Although we are in decent shape for retirement supposedly on the financial front, and our current home was paid off long ago, the FA said we should not take out a mortgage with it's corresponding closing costs and so on. And then there is the carrying costs of owning two places until our main home sells. That we should wait until our home sells to buy something else. We don't know what our final sale price on our home would be and we do not know how long it would take to sell. Not the answer I wanted to hear, but I figured as much.

Heck- we do not even know where we will end up and this scares me also. The FA said renting for one or two years is ok for us. But what if we rent somewhere we think (or know) we want to live and nothing comes up that we want or can afford to buy? What if we decide we don't like the area or the state? Now we have to pick up again and move somewhere else and move our stored stuff again? This not the type of life we want. We are homebodies, not gypsies.

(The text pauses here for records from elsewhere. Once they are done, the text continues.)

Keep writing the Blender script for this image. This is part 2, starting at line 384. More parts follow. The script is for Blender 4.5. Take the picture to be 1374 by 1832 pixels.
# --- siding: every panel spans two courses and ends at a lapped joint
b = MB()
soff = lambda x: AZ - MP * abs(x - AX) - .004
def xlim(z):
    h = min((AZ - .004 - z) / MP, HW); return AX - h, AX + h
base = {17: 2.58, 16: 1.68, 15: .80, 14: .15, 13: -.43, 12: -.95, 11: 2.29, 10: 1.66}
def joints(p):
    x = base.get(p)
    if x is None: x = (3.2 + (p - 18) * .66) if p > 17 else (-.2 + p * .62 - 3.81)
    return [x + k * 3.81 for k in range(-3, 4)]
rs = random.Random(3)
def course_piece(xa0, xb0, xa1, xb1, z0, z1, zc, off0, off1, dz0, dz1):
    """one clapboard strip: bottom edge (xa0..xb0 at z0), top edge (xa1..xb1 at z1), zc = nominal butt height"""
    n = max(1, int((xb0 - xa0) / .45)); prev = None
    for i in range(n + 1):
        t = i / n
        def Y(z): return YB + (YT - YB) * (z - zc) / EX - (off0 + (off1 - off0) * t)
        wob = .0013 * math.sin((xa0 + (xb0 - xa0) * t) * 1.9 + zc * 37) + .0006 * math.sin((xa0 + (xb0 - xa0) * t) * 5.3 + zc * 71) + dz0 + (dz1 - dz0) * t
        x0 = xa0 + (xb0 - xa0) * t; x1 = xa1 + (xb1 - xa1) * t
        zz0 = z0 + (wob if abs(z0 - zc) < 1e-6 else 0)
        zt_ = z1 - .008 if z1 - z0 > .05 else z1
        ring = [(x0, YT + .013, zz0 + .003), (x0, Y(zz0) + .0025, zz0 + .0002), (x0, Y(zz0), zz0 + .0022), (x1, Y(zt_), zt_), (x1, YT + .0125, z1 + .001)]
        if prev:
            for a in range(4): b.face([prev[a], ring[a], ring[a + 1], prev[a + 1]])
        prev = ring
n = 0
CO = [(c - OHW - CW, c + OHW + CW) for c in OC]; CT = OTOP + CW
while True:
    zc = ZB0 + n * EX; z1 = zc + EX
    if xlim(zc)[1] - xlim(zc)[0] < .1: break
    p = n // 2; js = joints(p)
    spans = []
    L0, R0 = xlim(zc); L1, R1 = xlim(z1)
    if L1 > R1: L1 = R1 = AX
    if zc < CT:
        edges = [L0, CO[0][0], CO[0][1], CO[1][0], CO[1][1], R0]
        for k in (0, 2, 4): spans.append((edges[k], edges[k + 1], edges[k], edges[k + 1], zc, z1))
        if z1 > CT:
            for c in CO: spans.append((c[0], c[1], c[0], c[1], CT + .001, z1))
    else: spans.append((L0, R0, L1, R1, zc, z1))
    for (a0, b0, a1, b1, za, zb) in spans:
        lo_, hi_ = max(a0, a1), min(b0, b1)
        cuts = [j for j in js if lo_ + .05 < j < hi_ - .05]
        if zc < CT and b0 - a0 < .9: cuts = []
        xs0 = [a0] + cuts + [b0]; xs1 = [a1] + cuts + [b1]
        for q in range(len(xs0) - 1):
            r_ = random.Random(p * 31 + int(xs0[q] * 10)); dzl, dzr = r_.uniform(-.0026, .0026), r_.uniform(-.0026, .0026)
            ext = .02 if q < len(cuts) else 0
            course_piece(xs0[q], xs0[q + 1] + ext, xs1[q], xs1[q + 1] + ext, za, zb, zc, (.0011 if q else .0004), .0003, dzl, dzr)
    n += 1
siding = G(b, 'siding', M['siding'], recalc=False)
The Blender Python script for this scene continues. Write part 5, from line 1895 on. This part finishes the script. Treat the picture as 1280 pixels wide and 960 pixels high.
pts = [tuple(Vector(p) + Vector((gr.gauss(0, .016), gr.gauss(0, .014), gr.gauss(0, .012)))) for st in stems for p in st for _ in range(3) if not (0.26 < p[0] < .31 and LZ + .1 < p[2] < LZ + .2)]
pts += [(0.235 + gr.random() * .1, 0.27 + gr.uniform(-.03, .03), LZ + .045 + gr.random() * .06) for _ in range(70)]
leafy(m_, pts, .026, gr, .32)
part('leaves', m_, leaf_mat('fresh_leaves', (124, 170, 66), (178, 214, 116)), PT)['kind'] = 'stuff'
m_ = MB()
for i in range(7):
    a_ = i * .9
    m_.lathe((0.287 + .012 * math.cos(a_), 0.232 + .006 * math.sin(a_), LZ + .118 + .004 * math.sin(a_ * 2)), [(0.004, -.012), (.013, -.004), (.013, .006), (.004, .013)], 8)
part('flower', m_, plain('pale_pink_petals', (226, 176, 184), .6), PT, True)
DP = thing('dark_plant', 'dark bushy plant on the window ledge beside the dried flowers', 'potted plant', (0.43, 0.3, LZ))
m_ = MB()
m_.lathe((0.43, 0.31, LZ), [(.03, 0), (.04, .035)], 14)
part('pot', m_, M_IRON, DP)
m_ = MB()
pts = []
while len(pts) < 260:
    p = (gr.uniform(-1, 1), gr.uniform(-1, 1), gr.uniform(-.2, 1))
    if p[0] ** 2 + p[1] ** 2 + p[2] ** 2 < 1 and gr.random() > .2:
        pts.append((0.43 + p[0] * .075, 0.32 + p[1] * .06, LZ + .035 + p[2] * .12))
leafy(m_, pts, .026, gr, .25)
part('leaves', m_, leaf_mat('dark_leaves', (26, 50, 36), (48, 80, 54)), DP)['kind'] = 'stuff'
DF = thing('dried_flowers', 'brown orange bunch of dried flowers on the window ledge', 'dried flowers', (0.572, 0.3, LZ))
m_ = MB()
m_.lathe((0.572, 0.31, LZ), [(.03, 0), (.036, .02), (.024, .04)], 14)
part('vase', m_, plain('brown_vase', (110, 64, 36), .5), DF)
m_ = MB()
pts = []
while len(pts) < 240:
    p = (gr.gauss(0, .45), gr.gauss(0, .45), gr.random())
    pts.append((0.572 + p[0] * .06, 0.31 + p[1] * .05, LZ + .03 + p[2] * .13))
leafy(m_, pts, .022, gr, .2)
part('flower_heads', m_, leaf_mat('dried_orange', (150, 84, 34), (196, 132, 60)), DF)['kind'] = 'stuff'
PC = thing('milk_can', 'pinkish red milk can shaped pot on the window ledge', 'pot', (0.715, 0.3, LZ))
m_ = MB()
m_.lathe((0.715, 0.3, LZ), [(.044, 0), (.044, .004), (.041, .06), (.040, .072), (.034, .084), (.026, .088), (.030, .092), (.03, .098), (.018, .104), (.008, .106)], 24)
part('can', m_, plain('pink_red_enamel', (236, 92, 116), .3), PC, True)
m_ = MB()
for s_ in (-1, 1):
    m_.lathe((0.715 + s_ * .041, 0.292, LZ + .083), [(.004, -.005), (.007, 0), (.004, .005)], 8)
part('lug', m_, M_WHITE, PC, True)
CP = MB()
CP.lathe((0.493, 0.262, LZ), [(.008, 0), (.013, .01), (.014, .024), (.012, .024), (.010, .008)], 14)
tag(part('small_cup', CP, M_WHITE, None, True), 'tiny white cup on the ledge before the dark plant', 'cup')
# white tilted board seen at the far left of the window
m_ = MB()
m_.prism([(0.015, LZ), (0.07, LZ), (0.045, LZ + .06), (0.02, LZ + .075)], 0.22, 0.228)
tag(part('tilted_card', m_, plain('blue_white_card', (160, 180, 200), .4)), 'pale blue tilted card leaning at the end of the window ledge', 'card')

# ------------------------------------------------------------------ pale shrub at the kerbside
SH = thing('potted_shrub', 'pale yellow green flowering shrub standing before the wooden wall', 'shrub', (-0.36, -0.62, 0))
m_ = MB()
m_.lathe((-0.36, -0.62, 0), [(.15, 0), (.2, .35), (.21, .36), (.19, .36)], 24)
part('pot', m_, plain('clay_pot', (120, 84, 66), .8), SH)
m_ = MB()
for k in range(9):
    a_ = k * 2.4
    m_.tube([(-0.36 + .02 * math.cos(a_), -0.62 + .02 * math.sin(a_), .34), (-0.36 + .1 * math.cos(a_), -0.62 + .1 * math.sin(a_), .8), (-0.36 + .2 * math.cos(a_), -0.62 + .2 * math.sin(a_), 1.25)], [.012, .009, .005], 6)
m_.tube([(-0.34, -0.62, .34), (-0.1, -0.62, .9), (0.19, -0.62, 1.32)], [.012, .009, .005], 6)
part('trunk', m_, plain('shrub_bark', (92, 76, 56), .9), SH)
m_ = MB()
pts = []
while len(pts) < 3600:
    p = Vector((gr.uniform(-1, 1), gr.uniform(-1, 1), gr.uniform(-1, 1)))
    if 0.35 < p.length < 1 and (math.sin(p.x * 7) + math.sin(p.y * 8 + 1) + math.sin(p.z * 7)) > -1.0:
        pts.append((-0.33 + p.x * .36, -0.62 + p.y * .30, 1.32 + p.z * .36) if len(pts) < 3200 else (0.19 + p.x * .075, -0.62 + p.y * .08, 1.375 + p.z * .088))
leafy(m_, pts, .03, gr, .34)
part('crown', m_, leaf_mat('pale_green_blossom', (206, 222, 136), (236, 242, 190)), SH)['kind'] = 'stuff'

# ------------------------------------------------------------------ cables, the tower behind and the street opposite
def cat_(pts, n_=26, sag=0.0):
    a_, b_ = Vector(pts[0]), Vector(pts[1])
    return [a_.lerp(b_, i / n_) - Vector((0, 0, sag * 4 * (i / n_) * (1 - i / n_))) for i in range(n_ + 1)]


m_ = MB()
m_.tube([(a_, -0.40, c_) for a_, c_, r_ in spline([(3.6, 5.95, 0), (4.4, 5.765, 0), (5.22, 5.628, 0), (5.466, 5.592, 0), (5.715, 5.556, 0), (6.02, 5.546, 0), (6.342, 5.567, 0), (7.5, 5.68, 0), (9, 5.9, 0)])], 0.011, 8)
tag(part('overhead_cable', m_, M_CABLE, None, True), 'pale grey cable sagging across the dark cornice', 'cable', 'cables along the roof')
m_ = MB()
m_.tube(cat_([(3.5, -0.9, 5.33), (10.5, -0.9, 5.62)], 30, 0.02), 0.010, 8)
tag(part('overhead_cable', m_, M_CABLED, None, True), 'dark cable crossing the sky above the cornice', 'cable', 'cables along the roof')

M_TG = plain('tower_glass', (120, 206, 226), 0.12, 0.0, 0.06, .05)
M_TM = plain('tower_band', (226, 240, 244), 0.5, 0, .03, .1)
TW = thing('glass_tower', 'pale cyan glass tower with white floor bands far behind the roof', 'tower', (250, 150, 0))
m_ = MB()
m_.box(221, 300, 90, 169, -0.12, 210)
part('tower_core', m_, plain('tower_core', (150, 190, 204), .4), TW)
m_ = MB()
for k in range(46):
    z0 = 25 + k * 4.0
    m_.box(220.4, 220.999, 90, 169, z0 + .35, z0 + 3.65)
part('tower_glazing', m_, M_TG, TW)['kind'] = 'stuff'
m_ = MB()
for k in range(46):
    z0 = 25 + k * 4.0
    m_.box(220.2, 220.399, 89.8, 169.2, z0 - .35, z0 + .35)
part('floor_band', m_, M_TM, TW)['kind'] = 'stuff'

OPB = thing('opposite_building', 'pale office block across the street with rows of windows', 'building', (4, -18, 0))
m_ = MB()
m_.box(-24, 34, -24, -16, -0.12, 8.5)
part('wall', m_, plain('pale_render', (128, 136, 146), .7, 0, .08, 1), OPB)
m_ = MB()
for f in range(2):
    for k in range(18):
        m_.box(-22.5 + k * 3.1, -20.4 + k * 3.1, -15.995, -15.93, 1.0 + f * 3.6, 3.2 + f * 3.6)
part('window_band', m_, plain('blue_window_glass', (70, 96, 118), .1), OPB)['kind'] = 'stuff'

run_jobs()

Dave- at least you have moved a lot so you are used to it. We have not. I actually can understand why most people do not move in retirement. What a hassle! Not to mention leaving family and friends and the community they know.

One thing I do know is I would not want to be a landlord. And I do not want anyone else using my home- 1st or 2nd. I also would not depend on rentals to make things work financially.

My husband has a friend who was also pretty well off (3 pensions between him and his wife) and they bought their Florida home before they sold their NY home. This enabled them to take their time and move their stuff back and forth. Their home here took a long time to sell. It was a decent plain vanilla bi level home in a good school district and it did finally sell, but he was surprised how long it took and then the closing in NY here, unlike in Fla., took long also.

We do know another couple that is thinking of buying a full ownership at a timeshare resort in the Northeast and using that for now and when they retire and renting it also, and eventually getting something for winters in Florida and go back and forth as snowbirds.

Seems we know a lot of people who have second homes and also who were able to buy their retirement home before selling their current home. I wish we could too. We feel kind of left out....

I would love to buy a summer fractional ownership at Riverwalk in NH- May through October (not sure they even have any of these left. Most are 9 weeks with off seasons thrown in. No thanks) and just keep our home to avoid this whole thing. But- I know we can't financially. Also- could be very risky buying full or fractional ownership in a timeshare resort. Sometimes I wish I could just throw caution to the wind....

It all comes down to money and how much risk you feel comfortable with. The numbers have to add up so you won't put your retirement into jeopardy. Just be careful. I am sure everything will work out in the end no matter what you decide.